Considering this family history and the popularity of that song made me consider the contributions of radical immigrants from Europe. My great-grandma was a member of the Iffland family, and her father John Iffland (1855-1914) was a political refugee, more or less, who left Germany (in 1883) partly because of his opposition to Bismarck and Bismarck's militarism. The Ifflands were very progressive, or even radical for their day. My great-grandmother and all her sisters graduated from university or college (One of Ruby's older sisters was the first woman in Jefferson County, Washington to graduate from the University of Washington). John Iffland was also a Freethinker. Given such a background, I can well imagine the Iffland girls being sympathetic to the plight of African-Americans and Indians. Indeed, there are stories passed down in oral history and some heirlooms of Indian baskets describing friendships been the Iffland girls and local American-Indians living around on the Olympic Peninsula in the 1890s (probably Makah or "Kwih-dich-chuh-ahtx"). I know also that the progressive German immigrants played a role in other aspects of American history. In St. Louis during the War of the Rebellion of the Southern Slaveholders it was the German immigrants who enlisted in the Union cause and helped keep the State of Missouri from going over to the Rebellion.

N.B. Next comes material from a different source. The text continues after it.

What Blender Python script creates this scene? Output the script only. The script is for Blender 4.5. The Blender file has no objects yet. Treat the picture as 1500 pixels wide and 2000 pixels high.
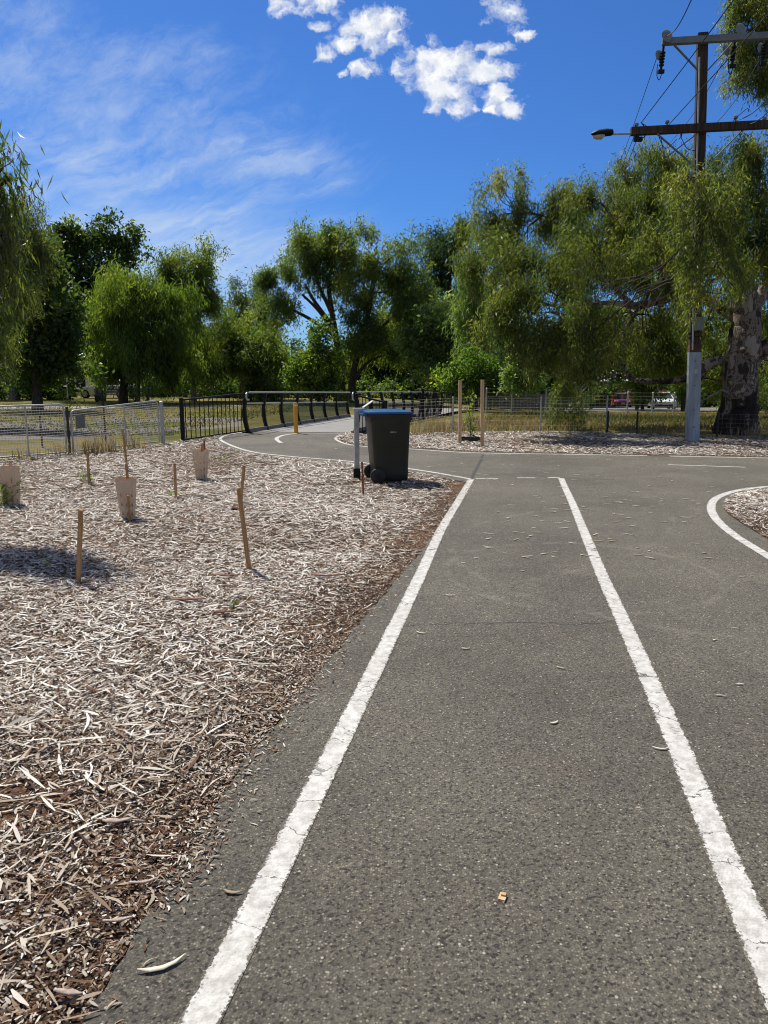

I suppose many of these immigrants would have been recent arrivals, refugees from the Revolutions of 1848. I also recall that African-American poet Langston Hughes, in his early autobiography The Sea describes friendships with socialist immigrant children from Europe while he was attending high school in Cleveland, Ohio (in 1916-1920).

I guess all this goes to show that America has had a long tradition of domestic concern for the equality of humanity and the plight of oppressed minorities, and this tradition has been encouraged by the immigration into our society of many thoughtful people fleeing reactionary governments and bringing along their progressive idealism. Anti-slavery and anti-racism work has been going on for generations, and in teaching about this work we might include artifacts such as the poem The Dying Negro, the accounts of Thomas Morton's counter-cultural experiments in the 1620s, and the recollection of Elizabeth Crawford about the topics that young Abraham Lincoln may have discussed as a youth along Pigeon Creek in Indiana.